Yoshimi Matsubara,
une femme en instance de divorce commence une nouvelle vie et emménage
avec sa fille de six ans (Ikuko) dans un appartement au second étage
d'un immeuble un peu vétuste. Alors que la femme éprouve
des difficultés à faire face à sa nouvelle vie,
une fuite d'eau apparaît au plafond, provenant de l'appartement
du dessus...
Attention aux
âmes sensibles (à tous les points de vue) : Dark Water
est un des films les plus terrifiants qui aient été tournés
depuis longtemps ; mais qu'on ne s'y trompe pas : derrière le
masque de l'épouvante se cache une oeuvre riche, dense et particulièrement
émouvante.
Il n'y a pourtant rien, a priori, de formidablement innovant
dans le projet : il s'agit d'une histoire de spectres, de maison hantée,
dans la grande tradition des Innocents ou de la Maison du
diable - une tradition d'ailleurs qui se perpétue et qui
n'est pas liée à un pays en particulier : Les
Autres, L'Echine du diable, (Espagne)
le Sixième Sens (Etats-Unis), Ring (Japon) et même
Jeu d'enfants (France) ont témoigné récemment
et avec plus ou moins de réussite de la vivacité du genre*.
Pourquoi Dark Water est-il si impressionnant ? C'est une question
que les spectateurs un peu familiers du film d'angoisse doivent se poser
en sortant de la projection : en effet, aucun des procédés
de montage et de mise en scène utilisés pour susciter
la terreur ne sont profondément novateurs (exemples : un plan
du visage effrayé suivi du plan de la chose qui effraye, une
caméra en mouvement placée du point de vue de l'"agresseur")
; par ailleurs, on devine très vite les ficelles du scénario,
et ce que cache l'immeuble.
Or si tout fonctionne à merveille, c'est à mon avis grâce
à deux grands traits caractéristiques du film qui se complètent
mutuellement :
-le premier tient dans l'économie de moyens mis au service de
l'angoisse, qui faisait déjà la réussite de Ring
(précédent film de Nakata) : les effets spéciaux
sont quasi-inexistants, et le talent du réalisateur réside
dans sa capacité à temporiser, à constamment remettre
à plus tard les révélations, la découverte
du "monstre qui fait peur", (qui ne viendra jamais vraiment).
Il se focalise sur des objets (un cartable de fillette abandonné),
des décors (l'ascenseur, l'apartement du dessus, le toit), les
éléments naturels (l'eau, évidemment), des ombres,
qui envahissent le quotidien des personnages.
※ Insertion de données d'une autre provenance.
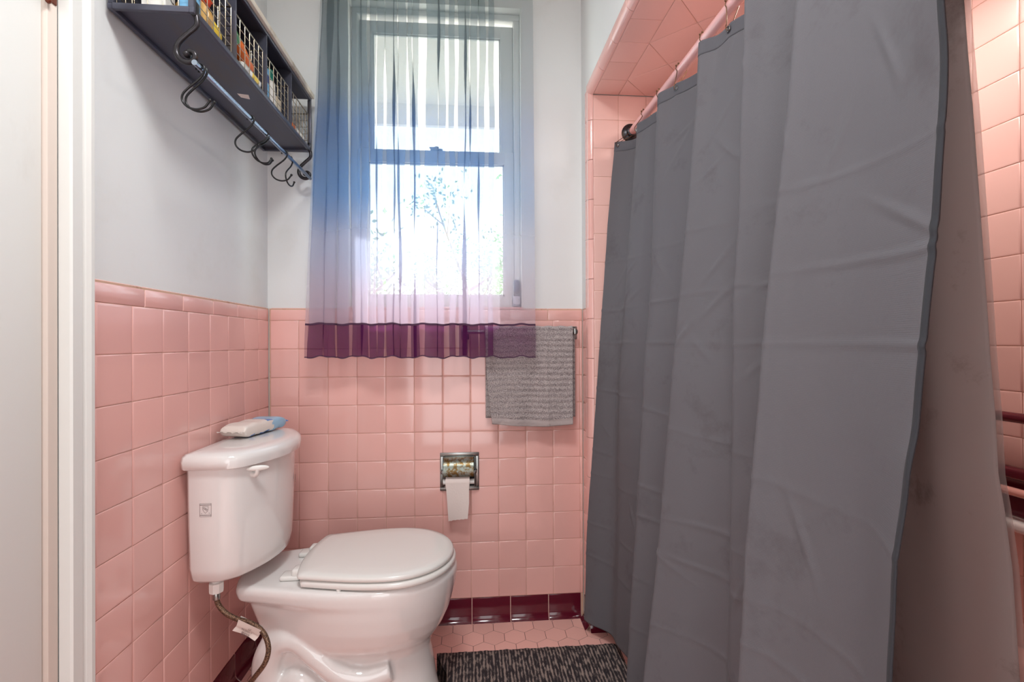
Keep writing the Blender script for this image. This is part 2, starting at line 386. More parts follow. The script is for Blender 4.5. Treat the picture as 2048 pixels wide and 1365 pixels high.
# wall behind the camera; its doorway opens into an added closed box
g = G()
g.box((-0.15, ROOMY-0.12, 0), (0.18, ROOMY, ZC)); g.box((1.06, ROOMY-0.12, 0), (XR+0.1, ROOMY, ZC)); g.box((0.18, ROOMY-0.12, 2.3), (1.06, ROOMY, ZC))
for a, b in (((0.06, ROOMY-1.7, 0), (0.18, ROOMY-0.12, 2.42)), ((1.06, ROOMY-1.7, 0), (1.18, ROOMY-0.12, 2.42)), ((0.06, ROOMY-1.82, 0), (1.18, ROOMY-1.7, 2.42)), ((0.18, ROOMY-1.7, 2.3), (1.06, ROOMY-0.12, 2.42)), ((0.18, ROOMY-1.7, -0.06), (1.06, ROOMY-0.12, 0.0))): g.box(a, b)   # unseen closed box, added to keep sky light out of the doorway
struct(g.build('wall_front', M['plaster'], smooth=False))
g = G(); g.box((-0.15, ROOMY-0.12, ZC), (XL+0.15, 0.16, ZC+0.1)); struct(g.build('ceiling', M['ceiling'], smooth=False))

# floor: hexagonal tiles
g = G(); hx = 0.0775; rowp = hx*math.sqrt(3)/2; R = hx/math.sqrt(3); polys = []
x00 = 0.036; y00 = -0.045
for j in range(-46, 3):
    for i in range(-2, 20):
        cx = x00+i*hx+(hx/2 if j % 2 else 0); cy = y00+j*rowp
        polys.append(clip([(cx+R*math.cos(math.radians(30+60*k)), cy+R*math.sin(math.radians(30+60*k))) for k in range(6)], -0.008, ROOMY, 1.36, 0.008))
tiles(g, [q for q in polys if q], (0, 0, 0), (1, 0, 0), (0, 1, 0), thick=0.004, gap=0.0016, cush=0.0012, tilt=0.0012, flat=True)
g.box((-0.15, ROOMY-0.12, -0.06), (XL+0.15, 0.16, -0.0007), 1)
struct(g.build('floor', [M['hex'], M['fgrout']], loc=(0, 0, 0)))

# wall tiling
def tile_obj(name, parts, mats):
    g = G()
    for polys, O, U, V, kw in parts: tiles(g, polys, O, U, V, **kw)
    return g
rows = [HB+i*P for i in range(11)]
# back wall
g = G()
us = grid(0.004, XR-0.001, 0.1086, P)
tiles(g, rects(us, rows), (0, 0, 0), (1, 0, 0), (0, 0, 1))
g.box((0, 0.0022, 0), (XR, 0.0085, ZCAP-0.004), 1)
def cap_row(g, a, b, joints, O, U, mi=0):
    O = Vector(O); U = Vector(U); V = Vector((0, 0, 1)); N = U.cross(V)
    js = [a]+[j for j in joints if a+0.01 < j < b-0.01]+[b]
    prof = [(0.0008, -0.006), (0.0008, -0.001), (0.0030, 0.0), (0.030, 0.0), (0.038, -0.0008), (0.0445, -0.0035), (0.049, -0.0085), (0.0502, -0.012)]
    for i in range(len(js)-1):
        x0, x1 = js[i]+0.0007, js[i+1]-0.0007; rings = []
        for dx, dh in ((0, -0.0022), (0.0008, -0.0006), (0.004, 0), (x1-x0-0.004, 0), (x1-x0-0.0008, -0.0006), (x1-x0, -0.0022)):
            rings.append([O+U*(x0+dx)+V*(ZR0+h)+N*(n+dh) for h, n in prof])
        m = len(prof); b0 = g.add([p for r in rings for p in r], [])
        for r in range(len(rings)-1):
            for k in range(m-1): g.f.append([b0+r*m+k, b0+(r+1)*m+k, b0+(r+1)*m+k+1, b0+r*m+k+1]); g.m.append(mi)
cap_row(g, 0.004, XR-0.001, sorted(1.075-BP*k for k in range(8)), (0, 0, 0), (1, 0, 0))
struct(g.build('trim_1', [M['tile'], M['grout']], loc=(0, 0, 0), norm=False))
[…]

Nakata suit la recette
des films d'angoisse américains des années 40 produits
par Val Lewton (La féline de Jacques Tourneur entre autres)
qui faute, de moyens techniques, distillaient l'angoisse sans jamais
rien montrer, jouant sur la lumière et le noir et blanc. La lumière,
justement, dans Dark Water, est quasiment absente : C'est la
toute première impression qui nous assaille : quelle obscurité
! une obscurité qui accompagnera les personnages tout au long
de leur calvaire.
-Mais la principale qualité du film, qui s'ajoute au recyclage
réussi de vieilles méthodes, c'est que son seul but n'est
pas de faire peur : Dark Water raconte avant tout une tragédie
sur le lien maternel mis à mal au sein d'une société
hostile (d'où cette atmosphère particulièrement
oppressante). Nakata refuse d'ailleurs lui-même de se considérer
comme un spécialiste de films de fantômes. L'angoisse qu'il
distille est multiple, et renvoie à la hantise de la séparation,
de la perte de l'enfant (une peur qui lie les personnages au "spectre"),
mais aussi à une profonde solitude. L'eau qui envahit progressivement
l'existence des personnages évoque bien entendu la mort, mais
aussi le liquide amiotique (lien entre la mère et l'enfant).
C'est aussi l'élément naturel qui permet aux morts de
communiquer avec les vivants (Rappelons-nous du bassin dans l'échine
du diable).
Le réalisateur ne cède pas à la tentation du happy
end. Il va jusqu'au bout de son récit pessimiste, tragique et
bouleversant. Un film d'épouvante qui met les larmes aux yeux,
ce n'est pas si courant.
Laurent
Goualle, vu à Pau en 2003
*Tous
utilisent l'univers de l'enfance pour susciter la peur.